*Required work*
Sort through the data and copy the lines holding the word "from".
-- Start of Dataset excerpt --
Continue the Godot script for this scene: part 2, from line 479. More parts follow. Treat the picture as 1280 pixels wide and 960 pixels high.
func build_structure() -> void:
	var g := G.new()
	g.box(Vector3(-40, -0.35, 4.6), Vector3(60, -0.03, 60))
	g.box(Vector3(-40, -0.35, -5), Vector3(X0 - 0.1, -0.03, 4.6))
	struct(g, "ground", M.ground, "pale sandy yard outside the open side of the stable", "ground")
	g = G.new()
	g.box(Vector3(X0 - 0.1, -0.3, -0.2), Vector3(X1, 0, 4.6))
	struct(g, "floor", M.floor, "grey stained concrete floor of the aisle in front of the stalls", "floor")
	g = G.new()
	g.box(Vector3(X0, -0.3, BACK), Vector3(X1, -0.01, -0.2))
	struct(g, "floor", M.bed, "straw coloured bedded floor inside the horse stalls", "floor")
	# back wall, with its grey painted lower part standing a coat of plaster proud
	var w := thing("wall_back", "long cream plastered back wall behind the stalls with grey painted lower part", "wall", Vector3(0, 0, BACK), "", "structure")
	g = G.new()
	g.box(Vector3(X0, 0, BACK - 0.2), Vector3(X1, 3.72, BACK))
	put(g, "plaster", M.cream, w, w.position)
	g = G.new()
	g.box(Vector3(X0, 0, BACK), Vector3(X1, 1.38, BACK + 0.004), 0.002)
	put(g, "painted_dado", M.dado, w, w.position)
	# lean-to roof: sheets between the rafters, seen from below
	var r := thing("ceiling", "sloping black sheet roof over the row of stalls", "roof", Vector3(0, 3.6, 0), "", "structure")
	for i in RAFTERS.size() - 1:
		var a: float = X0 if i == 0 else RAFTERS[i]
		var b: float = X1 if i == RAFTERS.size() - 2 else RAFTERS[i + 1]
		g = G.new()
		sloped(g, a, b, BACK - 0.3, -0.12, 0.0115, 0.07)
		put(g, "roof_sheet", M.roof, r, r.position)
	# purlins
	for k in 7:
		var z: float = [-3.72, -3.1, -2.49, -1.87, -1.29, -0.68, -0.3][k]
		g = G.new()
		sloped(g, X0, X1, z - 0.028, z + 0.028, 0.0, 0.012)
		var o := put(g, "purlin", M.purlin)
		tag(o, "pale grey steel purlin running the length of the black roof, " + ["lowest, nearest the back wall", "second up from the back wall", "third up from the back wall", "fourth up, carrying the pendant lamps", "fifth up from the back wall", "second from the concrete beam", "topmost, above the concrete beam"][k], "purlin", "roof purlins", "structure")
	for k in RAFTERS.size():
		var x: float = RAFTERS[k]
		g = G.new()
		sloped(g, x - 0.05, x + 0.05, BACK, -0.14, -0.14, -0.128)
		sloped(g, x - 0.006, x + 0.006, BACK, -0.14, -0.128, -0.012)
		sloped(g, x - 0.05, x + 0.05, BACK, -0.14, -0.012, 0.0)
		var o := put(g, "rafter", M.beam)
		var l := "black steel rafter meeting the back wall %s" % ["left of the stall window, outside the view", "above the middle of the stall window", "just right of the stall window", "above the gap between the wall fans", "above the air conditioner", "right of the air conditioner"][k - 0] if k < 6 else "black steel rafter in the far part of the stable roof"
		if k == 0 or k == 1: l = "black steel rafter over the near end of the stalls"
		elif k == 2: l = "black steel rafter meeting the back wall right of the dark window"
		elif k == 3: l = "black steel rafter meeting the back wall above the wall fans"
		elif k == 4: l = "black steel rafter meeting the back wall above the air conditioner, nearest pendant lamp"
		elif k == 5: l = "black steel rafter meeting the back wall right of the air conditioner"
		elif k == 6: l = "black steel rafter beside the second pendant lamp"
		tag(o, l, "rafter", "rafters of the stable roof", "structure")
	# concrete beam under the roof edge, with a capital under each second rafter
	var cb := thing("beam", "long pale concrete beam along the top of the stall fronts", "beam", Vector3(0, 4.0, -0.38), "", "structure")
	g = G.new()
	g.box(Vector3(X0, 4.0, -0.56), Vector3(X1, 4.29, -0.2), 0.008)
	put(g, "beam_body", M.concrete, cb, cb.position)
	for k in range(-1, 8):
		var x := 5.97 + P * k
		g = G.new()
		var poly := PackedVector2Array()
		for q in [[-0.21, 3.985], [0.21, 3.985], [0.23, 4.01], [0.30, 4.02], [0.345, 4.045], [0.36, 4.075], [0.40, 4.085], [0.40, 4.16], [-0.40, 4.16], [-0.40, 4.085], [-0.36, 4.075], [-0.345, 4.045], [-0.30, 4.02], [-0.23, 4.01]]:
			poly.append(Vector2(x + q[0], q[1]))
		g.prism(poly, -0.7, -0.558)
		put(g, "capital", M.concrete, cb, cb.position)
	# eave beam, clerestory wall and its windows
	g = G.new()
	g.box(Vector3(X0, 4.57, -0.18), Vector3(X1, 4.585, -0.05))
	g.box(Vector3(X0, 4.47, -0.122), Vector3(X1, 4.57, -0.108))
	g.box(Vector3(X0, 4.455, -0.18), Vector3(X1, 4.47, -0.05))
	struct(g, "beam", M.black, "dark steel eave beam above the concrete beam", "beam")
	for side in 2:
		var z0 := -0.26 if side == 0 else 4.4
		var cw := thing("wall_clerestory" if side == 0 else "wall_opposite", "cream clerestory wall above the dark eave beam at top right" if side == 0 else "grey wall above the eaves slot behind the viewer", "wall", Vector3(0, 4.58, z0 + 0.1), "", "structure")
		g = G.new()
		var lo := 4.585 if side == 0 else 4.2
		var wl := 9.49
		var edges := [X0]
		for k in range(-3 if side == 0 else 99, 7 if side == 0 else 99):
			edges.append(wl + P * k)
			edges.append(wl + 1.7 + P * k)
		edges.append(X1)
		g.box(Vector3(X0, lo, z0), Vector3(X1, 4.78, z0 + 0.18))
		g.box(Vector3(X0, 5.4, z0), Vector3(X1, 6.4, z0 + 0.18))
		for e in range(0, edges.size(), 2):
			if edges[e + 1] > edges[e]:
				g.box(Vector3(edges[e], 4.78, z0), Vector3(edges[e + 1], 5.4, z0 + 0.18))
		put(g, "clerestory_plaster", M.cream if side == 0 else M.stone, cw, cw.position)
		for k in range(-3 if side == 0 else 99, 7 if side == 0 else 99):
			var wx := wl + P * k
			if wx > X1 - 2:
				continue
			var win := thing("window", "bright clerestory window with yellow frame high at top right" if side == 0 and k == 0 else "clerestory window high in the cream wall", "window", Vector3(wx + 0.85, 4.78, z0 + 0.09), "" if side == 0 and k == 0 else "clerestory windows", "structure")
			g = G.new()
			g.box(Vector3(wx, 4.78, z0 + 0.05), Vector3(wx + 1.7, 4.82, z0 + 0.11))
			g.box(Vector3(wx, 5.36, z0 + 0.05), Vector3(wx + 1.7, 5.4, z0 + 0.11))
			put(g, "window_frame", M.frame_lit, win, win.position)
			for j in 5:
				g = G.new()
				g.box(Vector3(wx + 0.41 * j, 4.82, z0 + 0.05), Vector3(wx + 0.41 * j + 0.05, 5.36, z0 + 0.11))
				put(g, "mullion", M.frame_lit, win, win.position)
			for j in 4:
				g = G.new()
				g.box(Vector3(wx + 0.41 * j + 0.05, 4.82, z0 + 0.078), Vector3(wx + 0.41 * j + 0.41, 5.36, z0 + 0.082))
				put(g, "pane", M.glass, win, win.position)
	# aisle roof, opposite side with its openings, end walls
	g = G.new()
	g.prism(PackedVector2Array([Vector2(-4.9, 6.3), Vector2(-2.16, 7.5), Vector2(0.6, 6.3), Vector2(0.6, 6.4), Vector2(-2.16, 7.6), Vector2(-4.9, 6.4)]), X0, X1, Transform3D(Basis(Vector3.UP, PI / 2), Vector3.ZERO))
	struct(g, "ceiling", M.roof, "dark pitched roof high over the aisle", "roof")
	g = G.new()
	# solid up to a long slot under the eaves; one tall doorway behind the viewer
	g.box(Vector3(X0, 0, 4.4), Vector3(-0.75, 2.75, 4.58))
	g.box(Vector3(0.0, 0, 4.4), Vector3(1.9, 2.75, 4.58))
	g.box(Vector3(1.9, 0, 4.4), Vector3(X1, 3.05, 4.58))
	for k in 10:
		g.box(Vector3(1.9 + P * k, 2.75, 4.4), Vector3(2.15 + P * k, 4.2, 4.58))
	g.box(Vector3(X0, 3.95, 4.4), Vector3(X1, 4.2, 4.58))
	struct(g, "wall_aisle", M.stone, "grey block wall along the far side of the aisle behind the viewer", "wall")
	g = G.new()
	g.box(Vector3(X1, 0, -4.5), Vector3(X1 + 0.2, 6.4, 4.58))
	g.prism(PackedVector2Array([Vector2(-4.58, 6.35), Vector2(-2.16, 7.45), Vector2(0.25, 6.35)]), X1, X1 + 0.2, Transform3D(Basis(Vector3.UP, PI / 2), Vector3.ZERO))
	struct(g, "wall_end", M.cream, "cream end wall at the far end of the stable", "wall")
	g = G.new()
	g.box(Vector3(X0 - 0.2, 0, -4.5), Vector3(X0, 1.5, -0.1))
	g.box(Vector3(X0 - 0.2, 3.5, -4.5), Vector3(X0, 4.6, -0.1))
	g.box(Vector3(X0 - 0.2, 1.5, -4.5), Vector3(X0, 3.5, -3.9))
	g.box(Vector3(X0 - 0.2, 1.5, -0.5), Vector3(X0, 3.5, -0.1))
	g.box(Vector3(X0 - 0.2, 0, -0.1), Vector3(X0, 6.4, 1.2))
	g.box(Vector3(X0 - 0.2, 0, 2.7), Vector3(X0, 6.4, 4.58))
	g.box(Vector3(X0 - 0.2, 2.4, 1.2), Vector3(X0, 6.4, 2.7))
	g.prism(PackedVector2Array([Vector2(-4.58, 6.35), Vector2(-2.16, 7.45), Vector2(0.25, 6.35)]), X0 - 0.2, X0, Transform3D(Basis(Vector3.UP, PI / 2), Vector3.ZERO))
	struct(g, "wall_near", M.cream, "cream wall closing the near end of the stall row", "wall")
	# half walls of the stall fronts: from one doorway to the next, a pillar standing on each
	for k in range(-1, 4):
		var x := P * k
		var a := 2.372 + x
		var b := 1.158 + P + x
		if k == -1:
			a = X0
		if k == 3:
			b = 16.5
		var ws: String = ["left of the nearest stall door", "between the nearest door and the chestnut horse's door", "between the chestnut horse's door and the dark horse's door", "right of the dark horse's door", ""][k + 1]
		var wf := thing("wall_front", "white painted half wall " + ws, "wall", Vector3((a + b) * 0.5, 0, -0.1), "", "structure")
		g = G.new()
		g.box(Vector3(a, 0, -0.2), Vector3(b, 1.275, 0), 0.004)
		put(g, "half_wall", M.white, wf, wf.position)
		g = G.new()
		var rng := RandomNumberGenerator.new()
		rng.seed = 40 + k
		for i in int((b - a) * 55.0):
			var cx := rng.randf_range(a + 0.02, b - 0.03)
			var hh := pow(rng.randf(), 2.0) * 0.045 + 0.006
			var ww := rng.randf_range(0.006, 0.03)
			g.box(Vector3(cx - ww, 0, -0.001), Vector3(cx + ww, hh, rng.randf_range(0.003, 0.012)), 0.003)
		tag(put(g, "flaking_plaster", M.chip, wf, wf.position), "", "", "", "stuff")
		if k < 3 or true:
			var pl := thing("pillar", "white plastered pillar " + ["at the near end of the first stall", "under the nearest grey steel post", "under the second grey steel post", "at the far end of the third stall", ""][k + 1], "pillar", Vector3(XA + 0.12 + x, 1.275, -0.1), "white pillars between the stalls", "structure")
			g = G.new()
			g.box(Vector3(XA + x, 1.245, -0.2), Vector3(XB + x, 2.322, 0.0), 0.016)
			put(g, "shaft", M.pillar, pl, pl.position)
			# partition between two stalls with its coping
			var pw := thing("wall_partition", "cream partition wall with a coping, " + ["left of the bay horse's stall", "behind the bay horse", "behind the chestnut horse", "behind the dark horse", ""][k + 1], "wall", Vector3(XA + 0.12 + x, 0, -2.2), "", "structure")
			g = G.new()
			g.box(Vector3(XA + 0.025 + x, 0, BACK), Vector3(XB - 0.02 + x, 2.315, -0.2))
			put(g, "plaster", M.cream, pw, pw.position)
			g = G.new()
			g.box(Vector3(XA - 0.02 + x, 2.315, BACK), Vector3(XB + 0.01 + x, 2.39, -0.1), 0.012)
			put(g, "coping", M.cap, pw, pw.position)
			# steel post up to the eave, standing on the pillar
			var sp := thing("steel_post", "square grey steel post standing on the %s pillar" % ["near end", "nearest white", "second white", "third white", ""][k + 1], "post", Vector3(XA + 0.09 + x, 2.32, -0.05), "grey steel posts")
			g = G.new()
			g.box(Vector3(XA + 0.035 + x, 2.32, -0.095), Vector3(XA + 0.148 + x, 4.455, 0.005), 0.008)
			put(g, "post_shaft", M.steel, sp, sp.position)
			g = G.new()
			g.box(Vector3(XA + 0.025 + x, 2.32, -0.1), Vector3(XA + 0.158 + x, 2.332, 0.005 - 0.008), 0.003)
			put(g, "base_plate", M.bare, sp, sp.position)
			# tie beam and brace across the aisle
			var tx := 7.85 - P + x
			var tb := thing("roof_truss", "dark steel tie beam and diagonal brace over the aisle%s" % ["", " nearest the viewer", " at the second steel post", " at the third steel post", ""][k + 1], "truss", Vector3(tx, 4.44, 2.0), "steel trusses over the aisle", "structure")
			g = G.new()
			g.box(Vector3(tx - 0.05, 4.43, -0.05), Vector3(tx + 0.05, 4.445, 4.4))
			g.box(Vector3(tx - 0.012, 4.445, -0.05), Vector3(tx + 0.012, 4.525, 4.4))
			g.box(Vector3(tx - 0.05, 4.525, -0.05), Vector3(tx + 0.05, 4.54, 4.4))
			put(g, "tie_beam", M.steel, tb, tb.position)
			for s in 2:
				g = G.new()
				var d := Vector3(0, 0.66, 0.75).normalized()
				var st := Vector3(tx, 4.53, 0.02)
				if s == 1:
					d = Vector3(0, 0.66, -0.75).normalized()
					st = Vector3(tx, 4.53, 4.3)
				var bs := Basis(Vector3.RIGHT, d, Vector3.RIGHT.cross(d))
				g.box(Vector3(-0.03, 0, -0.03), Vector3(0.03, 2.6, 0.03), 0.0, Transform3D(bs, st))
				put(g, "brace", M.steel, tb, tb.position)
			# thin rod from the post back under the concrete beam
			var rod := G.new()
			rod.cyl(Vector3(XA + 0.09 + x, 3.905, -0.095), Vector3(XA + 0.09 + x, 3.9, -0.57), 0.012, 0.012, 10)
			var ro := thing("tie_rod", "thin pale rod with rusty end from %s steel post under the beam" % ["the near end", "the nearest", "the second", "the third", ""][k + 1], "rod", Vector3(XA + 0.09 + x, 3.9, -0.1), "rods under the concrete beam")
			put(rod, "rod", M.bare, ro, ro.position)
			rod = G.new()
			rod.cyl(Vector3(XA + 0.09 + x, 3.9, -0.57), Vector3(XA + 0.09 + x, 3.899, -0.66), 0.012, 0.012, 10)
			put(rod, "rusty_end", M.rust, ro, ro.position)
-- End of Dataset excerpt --
*Expected output*
Continue the Godot script for this scene: part 2, from line 479. More parts follow. Treat the picture as 1280 pixels wide and 960 pixels high.
	# lean-to roof: sheets between the rafters, seen from below
		tag(o, "pale grey steel purlin running the length of the black roof, " + ["lowest, nearest the back wall", "second up from the back wall", "third up from the back wall", "fourth up, carrying the pendant lamps", "fifth up from the back wall", "second from the concrete beam", "topmost, above the concrete beam"][k], "purlin", "roof purlins", "structure")
	# half walls of the stall fronts: from one doorway to the next, a pillar standing on each
			# thin rod from the post back under the concrete beam
			var ro := thing("tie_rod", "thin pale rod with rusty end from %s steel post under the beam" % ["the near end", "the nearest", "the second", "the third", ""][k + 1], "rod", Vector3(XA + 0.09 + x, 3.9, -0.1), "rods under the concrete beam")